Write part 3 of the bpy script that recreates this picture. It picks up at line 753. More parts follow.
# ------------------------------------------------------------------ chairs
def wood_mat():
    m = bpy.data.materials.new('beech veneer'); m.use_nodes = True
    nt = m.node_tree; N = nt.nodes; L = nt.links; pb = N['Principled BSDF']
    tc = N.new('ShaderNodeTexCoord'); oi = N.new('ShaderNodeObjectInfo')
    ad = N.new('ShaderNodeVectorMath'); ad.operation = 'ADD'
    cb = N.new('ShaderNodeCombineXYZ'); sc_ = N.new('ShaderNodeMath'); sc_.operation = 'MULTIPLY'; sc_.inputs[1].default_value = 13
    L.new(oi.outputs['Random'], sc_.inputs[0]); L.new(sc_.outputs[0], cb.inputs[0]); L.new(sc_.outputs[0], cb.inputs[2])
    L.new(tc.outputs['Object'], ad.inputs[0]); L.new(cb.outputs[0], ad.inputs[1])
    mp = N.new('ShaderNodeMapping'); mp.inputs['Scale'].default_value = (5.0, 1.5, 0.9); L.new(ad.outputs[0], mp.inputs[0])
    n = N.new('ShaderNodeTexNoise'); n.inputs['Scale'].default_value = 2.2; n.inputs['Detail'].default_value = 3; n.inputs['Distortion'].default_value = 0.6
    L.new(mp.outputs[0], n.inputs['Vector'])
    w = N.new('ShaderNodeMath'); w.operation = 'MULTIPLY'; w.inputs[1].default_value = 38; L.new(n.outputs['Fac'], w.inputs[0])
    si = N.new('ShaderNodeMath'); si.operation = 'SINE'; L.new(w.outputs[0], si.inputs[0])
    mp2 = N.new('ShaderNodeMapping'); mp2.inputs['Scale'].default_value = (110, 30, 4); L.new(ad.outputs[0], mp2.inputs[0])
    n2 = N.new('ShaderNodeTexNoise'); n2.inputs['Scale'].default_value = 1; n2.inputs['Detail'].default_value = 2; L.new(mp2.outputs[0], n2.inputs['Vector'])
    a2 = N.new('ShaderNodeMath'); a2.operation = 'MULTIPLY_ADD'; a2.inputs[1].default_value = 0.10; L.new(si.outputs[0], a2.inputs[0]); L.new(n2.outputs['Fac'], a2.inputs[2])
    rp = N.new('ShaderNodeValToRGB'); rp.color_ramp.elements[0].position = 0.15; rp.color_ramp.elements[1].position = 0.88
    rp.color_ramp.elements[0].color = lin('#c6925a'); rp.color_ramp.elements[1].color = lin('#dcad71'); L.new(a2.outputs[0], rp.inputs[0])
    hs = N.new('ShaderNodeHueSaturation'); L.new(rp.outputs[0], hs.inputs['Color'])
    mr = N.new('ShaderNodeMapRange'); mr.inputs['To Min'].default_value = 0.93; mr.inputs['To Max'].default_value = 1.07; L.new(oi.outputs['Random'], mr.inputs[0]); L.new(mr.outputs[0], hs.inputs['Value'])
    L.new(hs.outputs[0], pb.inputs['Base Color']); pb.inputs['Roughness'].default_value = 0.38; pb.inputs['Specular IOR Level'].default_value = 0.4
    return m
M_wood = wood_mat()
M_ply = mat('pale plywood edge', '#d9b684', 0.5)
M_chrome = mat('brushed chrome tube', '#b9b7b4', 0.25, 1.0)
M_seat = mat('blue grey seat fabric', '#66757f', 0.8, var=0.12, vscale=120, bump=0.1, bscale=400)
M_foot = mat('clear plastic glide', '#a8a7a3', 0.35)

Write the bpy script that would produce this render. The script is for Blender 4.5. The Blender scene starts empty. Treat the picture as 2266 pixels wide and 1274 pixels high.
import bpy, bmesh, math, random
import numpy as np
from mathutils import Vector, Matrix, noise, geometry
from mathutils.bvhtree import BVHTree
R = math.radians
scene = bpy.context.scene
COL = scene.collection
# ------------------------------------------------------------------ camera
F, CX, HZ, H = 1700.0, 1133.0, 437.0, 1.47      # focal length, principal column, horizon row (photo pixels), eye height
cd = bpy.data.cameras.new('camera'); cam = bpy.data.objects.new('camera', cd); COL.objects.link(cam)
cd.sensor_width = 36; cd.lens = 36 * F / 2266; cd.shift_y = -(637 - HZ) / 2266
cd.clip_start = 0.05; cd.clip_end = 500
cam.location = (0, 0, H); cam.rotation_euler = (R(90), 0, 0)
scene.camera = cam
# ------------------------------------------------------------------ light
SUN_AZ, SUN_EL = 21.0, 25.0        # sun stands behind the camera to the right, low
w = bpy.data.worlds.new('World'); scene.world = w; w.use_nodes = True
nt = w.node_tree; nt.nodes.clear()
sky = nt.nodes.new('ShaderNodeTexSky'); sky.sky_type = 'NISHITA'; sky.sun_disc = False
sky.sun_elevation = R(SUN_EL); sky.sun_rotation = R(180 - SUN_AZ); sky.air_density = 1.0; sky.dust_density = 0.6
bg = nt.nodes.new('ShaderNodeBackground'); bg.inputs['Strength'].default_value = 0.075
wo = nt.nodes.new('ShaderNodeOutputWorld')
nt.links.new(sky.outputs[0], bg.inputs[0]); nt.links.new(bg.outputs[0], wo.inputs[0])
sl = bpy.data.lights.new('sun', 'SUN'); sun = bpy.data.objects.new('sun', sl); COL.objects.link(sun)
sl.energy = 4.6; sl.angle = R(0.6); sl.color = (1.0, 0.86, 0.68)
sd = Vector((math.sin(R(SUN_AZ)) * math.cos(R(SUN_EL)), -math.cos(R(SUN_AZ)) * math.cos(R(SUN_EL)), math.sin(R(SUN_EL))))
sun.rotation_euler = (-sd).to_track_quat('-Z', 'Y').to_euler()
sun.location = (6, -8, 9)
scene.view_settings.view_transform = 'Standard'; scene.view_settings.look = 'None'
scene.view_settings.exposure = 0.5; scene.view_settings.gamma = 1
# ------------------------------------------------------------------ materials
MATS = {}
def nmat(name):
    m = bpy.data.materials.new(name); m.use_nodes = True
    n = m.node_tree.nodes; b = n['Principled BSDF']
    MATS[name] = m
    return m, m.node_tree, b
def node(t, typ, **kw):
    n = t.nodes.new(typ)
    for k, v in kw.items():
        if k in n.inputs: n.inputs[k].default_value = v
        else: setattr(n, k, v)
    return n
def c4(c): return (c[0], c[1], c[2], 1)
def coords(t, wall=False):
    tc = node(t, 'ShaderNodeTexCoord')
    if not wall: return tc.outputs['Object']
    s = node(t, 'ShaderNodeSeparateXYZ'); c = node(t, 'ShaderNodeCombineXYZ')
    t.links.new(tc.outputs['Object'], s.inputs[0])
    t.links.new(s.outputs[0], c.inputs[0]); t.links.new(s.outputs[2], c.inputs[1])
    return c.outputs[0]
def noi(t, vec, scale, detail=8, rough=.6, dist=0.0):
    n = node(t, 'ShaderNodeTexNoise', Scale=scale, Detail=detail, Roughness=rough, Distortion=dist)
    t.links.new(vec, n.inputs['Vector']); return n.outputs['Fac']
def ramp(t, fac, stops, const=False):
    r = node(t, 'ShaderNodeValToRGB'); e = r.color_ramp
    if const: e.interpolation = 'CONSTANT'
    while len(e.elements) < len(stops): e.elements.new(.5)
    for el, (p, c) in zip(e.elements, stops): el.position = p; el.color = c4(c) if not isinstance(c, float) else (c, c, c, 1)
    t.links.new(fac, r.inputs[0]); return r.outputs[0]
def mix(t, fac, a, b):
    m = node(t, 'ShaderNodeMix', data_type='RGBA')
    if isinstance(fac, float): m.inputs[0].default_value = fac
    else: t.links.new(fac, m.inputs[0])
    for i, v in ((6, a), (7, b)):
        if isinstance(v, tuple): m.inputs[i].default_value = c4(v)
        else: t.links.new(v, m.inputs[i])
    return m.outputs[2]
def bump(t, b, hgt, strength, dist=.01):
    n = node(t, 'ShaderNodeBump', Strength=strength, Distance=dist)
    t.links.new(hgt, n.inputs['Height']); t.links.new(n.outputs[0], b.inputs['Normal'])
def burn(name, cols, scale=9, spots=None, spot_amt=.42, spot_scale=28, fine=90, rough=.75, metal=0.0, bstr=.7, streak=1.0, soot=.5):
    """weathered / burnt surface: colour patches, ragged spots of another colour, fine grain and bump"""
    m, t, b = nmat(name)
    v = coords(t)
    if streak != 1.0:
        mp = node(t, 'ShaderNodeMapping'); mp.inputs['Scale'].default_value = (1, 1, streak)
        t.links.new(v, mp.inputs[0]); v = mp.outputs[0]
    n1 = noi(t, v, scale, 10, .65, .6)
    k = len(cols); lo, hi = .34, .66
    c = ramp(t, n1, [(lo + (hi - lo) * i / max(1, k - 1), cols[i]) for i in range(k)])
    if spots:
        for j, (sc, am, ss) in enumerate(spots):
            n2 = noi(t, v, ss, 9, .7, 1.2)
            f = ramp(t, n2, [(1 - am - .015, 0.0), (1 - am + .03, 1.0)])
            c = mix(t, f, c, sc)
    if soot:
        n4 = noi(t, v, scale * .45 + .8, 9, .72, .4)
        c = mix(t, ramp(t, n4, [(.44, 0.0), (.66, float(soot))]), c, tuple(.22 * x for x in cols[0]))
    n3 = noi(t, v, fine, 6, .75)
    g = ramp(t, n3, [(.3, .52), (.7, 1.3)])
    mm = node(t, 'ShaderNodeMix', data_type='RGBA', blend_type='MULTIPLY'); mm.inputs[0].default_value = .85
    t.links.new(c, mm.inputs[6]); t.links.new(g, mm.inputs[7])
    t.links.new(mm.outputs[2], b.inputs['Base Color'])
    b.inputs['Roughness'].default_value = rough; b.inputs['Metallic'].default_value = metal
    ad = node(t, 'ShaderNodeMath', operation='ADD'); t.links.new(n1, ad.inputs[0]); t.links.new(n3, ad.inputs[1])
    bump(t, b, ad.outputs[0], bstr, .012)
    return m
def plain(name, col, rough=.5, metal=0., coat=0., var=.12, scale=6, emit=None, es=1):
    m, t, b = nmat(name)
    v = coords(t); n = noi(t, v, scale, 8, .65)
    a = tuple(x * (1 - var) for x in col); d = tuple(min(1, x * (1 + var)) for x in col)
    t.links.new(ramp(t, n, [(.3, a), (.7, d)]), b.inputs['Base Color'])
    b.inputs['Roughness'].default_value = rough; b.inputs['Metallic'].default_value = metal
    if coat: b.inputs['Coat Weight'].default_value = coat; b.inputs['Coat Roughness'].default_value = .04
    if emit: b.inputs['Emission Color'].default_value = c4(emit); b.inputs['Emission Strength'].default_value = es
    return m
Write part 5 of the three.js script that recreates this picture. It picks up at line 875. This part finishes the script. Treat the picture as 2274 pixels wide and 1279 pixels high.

Written instruction: Above are the records. Copy every line in them holding "Write".

Solved problem:
Write part 3 of the bpy script that recreates this picture. It picks up at line 753. More parts follow.
Write the bpy script that would produce this render. The script is for Blender 4.5. The Blender scene starts empty. Treat the picture as 2266 pixels wide and 1274 pixels high.
Write part 5 of the three.js script that recreates this picture. It picks up at line 875. This part finishes the script. Treat the picture as 2274 pixels wide and 1279 pixels high.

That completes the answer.